W przyszłym roku zacznie obowiązywać dyrektywa CSRD, która wprowadzi obowiązek raportowania zrównoważonego rozwoju dla ponad 3500 firm w Polsce. Rynek pracy doświadcza więc znaczącego wzrostu popytu na ekspertów w dziedzinie ESG. Przedsiębiorstwa, dostosowując się do wymogów nowej dyrektywy, mają szansę na wzmocnienie swojej pozycji na rynku i zwiększenie konkurencyjności poprzez zintegrowane podejście do zarządzania środowiskowego, społecznego i korporacyjnego.
Z analiz ekspertów Antal wynika, że ponad 50% pracodawców objętych dyrektywą planuje rekrutacje nowych specjalistów ESG. – Najczęściej poszukiwane są osoby z doświadczeniem w obszarze ochrony i inżynierii środowiska. Ze znalezieniem pracy nie będą mieli problemu także eksperci, którzy zajmują się taksonomią bądź chcą się rozwijać w tym kierunku. Ich kompetencje i wiedza stają się niezbędne nie tylko w obszarze raportowym, ale i proceduralnym – komentuje Roman Zabłocki, Business Unit Director, Antal Engineering & Operations. Spółki międzynarodowych korporacji, gdzie coraz częściej powstają komórki odpowiadające za obszar governance, rekrutują osoby z doświadczeniem w działach prawnych, compliance i ryzyk regulacyjnych. Pracodawcy poszukują też HR-owców oraz specjalistów CSR i PR, którzy zajmą się polityką społeczną i przeciwdziałaniem wkluczeniom.
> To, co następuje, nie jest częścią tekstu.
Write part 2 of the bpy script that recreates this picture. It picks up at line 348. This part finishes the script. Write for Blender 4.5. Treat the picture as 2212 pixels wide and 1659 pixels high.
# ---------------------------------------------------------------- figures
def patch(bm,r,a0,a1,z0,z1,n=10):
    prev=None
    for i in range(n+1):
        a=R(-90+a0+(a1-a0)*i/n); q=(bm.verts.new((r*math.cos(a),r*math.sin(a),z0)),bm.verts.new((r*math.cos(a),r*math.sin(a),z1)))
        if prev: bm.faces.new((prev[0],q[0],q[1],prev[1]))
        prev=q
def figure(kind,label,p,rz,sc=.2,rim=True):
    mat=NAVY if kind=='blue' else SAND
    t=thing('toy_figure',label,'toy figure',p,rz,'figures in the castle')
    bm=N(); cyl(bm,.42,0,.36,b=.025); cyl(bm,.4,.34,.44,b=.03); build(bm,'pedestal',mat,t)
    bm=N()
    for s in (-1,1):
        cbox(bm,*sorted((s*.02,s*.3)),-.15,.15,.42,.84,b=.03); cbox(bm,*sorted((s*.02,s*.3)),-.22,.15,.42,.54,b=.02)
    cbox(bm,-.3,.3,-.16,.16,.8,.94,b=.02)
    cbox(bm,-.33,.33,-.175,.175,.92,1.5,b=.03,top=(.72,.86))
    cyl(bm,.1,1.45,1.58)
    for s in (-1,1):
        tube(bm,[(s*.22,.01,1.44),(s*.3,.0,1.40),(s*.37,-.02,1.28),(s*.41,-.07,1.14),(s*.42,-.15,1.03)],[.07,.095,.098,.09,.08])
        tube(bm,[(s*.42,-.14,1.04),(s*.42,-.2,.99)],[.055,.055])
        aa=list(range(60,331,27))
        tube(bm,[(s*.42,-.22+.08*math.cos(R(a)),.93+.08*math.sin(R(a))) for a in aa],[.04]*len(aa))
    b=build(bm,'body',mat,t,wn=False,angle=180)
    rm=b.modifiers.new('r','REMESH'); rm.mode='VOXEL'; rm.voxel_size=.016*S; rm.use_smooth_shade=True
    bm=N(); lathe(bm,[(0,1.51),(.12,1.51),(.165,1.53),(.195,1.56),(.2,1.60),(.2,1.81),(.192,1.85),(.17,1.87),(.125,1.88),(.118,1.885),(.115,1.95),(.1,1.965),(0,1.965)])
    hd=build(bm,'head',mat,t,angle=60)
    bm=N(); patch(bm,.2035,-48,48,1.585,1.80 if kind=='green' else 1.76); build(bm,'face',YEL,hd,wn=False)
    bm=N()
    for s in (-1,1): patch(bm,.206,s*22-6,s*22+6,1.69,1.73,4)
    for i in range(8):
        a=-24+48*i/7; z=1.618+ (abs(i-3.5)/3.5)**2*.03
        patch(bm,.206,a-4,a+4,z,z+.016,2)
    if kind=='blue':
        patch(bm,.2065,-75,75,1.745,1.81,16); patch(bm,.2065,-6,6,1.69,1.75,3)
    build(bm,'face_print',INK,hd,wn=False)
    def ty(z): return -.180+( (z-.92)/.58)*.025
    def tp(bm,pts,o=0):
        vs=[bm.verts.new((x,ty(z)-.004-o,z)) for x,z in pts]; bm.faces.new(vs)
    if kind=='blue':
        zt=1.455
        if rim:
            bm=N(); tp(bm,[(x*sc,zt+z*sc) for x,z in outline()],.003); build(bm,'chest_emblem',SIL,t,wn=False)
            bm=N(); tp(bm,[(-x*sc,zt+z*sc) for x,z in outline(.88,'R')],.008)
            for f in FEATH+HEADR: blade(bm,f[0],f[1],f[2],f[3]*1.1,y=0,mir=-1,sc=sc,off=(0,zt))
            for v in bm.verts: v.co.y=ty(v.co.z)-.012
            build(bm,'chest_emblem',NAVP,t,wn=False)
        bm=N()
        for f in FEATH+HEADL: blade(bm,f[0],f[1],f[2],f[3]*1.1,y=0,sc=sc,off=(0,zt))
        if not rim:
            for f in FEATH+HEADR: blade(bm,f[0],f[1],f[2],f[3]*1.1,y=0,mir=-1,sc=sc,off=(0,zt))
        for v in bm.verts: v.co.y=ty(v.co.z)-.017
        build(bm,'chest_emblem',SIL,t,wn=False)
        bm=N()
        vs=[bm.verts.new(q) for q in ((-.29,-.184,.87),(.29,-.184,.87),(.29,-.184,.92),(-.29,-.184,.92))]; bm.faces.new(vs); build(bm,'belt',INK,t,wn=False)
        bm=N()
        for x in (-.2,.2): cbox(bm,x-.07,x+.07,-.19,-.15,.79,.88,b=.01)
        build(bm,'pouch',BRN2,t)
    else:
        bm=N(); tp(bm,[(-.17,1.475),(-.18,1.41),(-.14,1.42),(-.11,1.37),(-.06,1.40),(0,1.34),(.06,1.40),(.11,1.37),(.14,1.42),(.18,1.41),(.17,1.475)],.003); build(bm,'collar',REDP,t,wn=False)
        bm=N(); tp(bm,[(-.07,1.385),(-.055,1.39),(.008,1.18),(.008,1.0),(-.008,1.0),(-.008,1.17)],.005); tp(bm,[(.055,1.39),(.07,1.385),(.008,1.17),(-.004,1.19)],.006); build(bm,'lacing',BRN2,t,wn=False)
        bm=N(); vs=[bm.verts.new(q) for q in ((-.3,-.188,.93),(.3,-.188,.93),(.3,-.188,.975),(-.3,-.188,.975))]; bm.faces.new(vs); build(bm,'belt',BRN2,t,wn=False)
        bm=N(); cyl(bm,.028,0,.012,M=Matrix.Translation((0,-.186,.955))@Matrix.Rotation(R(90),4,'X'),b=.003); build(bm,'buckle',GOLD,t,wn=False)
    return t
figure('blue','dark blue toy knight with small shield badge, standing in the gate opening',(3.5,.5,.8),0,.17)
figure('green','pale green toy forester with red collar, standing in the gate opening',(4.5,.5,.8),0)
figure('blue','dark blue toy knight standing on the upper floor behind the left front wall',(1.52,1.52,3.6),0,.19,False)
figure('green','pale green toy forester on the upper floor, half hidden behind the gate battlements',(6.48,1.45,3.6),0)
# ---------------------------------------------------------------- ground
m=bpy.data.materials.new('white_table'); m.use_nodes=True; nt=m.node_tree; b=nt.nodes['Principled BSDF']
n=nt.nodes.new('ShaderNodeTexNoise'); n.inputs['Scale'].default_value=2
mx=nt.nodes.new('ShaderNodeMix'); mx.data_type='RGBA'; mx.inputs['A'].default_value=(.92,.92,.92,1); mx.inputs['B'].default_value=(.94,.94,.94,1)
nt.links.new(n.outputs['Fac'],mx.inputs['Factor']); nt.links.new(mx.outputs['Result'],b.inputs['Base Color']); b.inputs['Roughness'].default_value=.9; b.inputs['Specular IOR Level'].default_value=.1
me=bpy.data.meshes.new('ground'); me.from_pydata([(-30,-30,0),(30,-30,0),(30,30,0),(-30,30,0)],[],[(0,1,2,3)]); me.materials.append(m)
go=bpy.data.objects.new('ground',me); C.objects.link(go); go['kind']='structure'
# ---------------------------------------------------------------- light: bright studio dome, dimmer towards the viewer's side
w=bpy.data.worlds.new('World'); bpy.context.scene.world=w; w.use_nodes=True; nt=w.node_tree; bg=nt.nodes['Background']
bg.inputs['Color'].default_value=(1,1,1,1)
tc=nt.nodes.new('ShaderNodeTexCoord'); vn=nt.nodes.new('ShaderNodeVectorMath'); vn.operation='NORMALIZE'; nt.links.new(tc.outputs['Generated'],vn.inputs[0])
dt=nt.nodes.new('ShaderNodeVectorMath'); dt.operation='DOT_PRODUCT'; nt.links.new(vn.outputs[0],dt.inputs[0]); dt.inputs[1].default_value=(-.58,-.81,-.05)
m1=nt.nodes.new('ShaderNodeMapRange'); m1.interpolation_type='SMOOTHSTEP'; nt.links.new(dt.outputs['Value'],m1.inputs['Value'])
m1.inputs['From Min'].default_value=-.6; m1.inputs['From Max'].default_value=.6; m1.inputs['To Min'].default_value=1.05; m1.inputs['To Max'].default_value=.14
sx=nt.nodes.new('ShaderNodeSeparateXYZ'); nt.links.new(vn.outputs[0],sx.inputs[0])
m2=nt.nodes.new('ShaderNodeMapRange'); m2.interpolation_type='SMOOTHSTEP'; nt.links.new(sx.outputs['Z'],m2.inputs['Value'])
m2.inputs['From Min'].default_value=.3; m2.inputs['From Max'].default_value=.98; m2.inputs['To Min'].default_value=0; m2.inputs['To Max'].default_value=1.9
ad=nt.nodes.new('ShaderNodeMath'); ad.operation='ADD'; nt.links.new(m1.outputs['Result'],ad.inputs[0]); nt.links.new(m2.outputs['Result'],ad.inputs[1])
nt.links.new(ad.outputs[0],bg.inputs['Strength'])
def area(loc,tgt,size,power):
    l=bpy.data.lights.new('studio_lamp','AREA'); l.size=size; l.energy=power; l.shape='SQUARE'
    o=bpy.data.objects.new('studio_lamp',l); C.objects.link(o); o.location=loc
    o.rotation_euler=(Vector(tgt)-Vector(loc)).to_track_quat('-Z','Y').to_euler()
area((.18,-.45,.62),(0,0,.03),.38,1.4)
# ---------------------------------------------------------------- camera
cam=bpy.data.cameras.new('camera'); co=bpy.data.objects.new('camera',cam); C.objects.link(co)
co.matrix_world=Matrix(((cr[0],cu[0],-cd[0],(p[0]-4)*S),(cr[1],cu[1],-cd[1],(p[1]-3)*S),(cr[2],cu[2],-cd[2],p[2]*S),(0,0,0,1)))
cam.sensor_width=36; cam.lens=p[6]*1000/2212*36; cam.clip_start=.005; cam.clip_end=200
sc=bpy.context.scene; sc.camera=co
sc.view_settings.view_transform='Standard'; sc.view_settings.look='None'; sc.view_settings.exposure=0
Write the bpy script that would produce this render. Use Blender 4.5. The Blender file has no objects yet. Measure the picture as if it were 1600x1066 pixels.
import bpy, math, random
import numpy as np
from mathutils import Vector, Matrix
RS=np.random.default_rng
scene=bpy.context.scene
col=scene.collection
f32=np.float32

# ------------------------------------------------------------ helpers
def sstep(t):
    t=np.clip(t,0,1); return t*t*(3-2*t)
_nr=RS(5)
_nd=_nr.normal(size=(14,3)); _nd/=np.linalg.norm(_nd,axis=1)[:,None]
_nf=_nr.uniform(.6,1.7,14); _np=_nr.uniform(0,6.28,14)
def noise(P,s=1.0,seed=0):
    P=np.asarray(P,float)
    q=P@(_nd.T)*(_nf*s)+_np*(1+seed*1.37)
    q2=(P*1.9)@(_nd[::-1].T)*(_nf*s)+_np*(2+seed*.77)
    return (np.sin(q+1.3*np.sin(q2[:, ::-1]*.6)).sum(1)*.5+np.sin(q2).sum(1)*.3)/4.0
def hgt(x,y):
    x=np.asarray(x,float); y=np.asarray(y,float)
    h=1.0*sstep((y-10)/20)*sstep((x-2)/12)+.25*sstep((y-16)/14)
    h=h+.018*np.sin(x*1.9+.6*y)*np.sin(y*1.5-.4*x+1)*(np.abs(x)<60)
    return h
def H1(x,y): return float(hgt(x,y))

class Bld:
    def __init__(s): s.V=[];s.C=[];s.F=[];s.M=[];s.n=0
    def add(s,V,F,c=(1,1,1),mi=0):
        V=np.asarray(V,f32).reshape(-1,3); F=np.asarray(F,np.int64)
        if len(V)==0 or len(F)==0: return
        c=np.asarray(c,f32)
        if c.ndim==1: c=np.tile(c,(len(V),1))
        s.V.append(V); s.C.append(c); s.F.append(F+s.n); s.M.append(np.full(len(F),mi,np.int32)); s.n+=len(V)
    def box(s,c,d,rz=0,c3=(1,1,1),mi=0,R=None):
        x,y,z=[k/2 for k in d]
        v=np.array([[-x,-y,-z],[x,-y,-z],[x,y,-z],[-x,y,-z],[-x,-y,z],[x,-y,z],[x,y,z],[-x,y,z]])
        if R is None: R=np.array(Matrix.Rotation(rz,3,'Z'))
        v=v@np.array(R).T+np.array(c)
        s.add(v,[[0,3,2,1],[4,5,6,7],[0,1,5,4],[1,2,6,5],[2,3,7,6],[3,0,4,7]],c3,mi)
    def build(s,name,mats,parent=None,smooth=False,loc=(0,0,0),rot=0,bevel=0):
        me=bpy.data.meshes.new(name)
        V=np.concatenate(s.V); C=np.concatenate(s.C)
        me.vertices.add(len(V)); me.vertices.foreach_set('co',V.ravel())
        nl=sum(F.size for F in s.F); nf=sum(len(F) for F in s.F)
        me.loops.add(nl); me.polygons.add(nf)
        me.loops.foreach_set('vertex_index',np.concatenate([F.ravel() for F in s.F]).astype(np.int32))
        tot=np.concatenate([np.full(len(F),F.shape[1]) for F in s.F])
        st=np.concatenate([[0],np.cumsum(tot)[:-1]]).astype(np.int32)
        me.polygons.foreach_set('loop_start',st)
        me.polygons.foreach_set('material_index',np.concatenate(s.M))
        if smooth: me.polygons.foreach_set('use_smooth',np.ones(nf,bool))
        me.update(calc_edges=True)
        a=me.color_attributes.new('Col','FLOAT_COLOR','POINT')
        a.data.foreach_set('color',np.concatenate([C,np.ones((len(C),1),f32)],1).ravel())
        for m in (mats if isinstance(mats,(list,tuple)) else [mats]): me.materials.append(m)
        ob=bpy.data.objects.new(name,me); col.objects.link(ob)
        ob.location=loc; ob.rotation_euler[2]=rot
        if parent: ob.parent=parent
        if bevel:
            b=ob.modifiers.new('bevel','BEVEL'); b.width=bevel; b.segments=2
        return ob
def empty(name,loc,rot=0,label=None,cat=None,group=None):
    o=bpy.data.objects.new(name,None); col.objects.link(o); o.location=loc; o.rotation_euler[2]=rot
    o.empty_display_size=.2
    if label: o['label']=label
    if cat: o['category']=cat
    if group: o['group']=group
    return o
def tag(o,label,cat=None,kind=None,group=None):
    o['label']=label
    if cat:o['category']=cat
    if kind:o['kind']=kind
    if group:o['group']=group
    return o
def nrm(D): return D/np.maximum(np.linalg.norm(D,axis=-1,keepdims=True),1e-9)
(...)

Przed ekspertami ds. zrównoważonego rozwoju otwierają się dobre perspektywy na przyszłość nie tylko, jeśli chodzi o miejsce pracy, lecz także o zarobki. Obecnie specjalista w tej dziedzinie zarabia 8–12 tys. zł brutto, natomiast menedżer – ok. 20 tys. zł. W przypadku dyrektorów i poziomu zarządu, te stawki rosną. Obecnie poszukiwani są także eksperci ds. DE&I – Diversity, Equity & Inclusion, którzy odpowiadają za tworzenie kultury różnorodności, równego traktowania oraz inkluzywności w firmach. W 2023 r. tacy specjaliści otrzymywali między 8 a 18 tys. zł, a dyrektorzy DE&I – ponad 25 tys. zł brutto miesięcznie.
Odpowiedzialnego prowadzenia biznesu wymagają już nie tylko aktywiści, ale też konsumenci, klienci biznesowi, instytucje finansowe czy inwestorzy, którzy postrzegają spółki odpowiedzialne społecznie jako mniej ryzykowne. Z badań E&Y wynika, że 97% inwestorów uważa informacje niefinansowe za istotne przy podejmowaniu decyzji inwestycyjnych, z kolei badanie Nielsen pokazało, że 66% konsumentów jest skłonnych płacić więcej za produkty i usługi od firm zaangażowanych społecznie i ekologicznie.